### What the task requires
From the line that includes "Keep writing the" to the last line of the records, inclusive, repeat each line exactly.

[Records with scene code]

>> start

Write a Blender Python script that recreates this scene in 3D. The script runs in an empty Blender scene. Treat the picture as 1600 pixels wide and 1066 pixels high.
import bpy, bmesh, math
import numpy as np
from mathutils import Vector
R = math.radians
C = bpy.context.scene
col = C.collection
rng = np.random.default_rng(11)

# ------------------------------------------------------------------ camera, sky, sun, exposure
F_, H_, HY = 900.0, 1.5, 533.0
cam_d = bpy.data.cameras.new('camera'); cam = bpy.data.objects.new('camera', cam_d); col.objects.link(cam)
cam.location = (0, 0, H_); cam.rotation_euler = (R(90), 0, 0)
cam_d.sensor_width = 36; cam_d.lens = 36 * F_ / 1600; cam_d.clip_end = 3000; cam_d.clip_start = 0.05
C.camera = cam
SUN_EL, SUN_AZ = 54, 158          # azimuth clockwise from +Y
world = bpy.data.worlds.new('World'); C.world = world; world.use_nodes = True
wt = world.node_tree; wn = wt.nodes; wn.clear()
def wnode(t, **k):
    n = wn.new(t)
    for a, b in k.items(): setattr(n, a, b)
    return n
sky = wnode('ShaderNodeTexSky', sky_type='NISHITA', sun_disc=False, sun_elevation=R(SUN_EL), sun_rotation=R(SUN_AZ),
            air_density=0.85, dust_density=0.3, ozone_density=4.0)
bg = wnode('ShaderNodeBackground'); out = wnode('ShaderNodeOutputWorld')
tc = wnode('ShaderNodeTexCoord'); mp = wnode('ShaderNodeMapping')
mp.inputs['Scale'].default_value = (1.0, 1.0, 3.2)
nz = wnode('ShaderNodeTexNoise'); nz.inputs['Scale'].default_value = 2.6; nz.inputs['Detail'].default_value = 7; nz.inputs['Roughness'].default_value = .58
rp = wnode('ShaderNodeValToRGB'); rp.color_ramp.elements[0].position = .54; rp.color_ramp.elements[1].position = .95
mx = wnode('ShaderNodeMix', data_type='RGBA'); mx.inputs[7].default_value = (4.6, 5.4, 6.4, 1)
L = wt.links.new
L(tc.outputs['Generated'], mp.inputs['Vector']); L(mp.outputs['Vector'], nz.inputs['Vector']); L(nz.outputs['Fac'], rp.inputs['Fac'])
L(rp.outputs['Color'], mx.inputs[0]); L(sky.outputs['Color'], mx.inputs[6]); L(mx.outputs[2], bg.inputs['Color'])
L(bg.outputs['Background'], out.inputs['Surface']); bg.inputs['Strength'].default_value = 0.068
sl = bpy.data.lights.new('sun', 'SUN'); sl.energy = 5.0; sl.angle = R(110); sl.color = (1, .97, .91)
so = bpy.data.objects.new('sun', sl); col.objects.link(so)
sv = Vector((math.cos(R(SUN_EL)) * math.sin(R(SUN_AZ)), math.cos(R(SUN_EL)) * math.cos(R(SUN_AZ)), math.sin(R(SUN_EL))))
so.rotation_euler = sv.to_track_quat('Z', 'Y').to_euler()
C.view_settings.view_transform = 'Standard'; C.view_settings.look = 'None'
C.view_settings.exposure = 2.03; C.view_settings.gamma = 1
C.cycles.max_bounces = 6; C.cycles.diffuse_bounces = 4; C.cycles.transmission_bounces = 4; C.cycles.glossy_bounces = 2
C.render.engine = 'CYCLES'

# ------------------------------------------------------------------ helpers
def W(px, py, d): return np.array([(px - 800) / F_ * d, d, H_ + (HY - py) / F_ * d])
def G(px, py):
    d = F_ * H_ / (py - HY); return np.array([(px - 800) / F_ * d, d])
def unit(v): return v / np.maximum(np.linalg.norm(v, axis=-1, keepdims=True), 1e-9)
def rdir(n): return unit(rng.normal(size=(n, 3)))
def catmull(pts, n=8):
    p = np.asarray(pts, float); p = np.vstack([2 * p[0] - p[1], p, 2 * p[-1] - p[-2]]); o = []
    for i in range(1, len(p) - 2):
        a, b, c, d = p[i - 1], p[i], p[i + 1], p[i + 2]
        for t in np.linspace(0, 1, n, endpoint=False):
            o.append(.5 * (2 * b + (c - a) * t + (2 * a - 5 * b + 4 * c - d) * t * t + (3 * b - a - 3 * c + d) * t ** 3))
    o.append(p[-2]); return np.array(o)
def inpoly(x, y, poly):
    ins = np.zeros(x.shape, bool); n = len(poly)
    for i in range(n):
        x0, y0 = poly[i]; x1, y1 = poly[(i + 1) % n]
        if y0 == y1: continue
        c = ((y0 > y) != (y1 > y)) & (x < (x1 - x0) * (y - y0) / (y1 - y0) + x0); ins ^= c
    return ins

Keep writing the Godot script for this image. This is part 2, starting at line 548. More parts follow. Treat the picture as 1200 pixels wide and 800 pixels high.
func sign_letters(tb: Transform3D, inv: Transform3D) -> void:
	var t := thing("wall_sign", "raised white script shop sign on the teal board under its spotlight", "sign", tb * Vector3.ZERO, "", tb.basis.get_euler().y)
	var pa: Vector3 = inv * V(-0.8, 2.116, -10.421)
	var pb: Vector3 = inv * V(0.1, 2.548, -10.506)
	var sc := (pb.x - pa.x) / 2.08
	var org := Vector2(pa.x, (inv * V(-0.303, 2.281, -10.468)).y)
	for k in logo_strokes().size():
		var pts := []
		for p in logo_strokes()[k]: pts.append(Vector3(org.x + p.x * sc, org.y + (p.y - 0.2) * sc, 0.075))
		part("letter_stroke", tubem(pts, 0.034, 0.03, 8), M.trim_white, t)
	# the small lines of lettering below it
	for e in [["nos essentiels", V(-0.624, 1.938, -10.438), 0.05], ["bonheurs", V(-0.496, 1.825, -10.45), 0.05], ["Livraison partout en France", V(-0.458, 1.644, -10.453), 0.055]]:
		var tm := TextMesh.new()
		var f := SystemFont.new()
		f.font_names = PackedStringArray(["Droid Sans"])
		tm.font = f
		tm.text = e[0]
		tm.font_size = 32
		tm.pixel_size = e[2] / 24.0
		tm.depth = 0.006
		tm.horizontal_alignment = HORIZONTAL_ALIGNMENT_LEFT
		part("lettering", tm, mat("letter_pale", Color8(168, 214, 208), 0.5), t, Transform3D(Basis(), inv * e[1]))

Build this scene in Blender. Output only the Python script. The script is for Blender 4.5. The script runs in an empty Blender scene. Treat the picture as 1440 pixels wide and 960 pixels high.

>> end

### Complete answer
Keep writing the Godot script for this image. This is part 2, starting at line 548. More parts follow. Treat the picture as 1200 pixels wide and 800 pixels high.
func sign_letters(tb: Transform3D, inv: Transform3D) -> void:
	var t := thing("wall_sign", "raised white script shop sign on the teal board under its spotlight", "sign", tb * Vector3.ZERO, "", tb.basis.get_euler().y)
	var pa: Vector3 = inv * V(-0.8, 2.116, -10.421)
	var pb: Vector3 = inv * V(0.1, 2.548, -10.506)
	var sc := (pb.x - pa.x) / 2.08
	var org := Vector2(pa.x, (inv * V(-0.303, 2.281, -10.468)).y)
	for k in logo_strokes().size():
		var pts := []
		for p in logo_strokes()[k]: pts.append(Vector3(org.x + p.x * sc, org.y + (p.y - 0.2) * sc, 0.075))
		part("letter_stroke", tubem(pts, 0.034, 0.03, 8), M.trim_white, t)
	# the small lines of lettering below it
	for e in [["nos essentiels", V(-0.624, 1.938, -10.438), 0.05], ["bonheurs", V(-0.496, 1.825, -10.45), 0.05], ["Livraison partout en France", V(-0.458, 1.644, -10.453), 0.055]]:
		var tm := TextMesh.new()
		var f := SystemFont.new()
		f.font_names = PackedStringArray(["Droid Sans"])
		tm.font = f
		tm.text = e[0]
		tm.font_size = 32
		tm.pixel_size = e[2] / 24.0
		tm.depth = 0.006
		tm.horizontal_alignment = HORIZONTAL_ALIGNMENT_LEFT
		part("lettering", tm, mat("letter_pale", Color8(168, 214, 208), 0.5), t, Transform3D(Basis(), inv * e[1]))

Build this scene in Blender. Output only the Python script. The script is for Blender 4.5. The script runs in an empty Blender scene. Treat the picture as 1440 pixels wide and 960 pixels high.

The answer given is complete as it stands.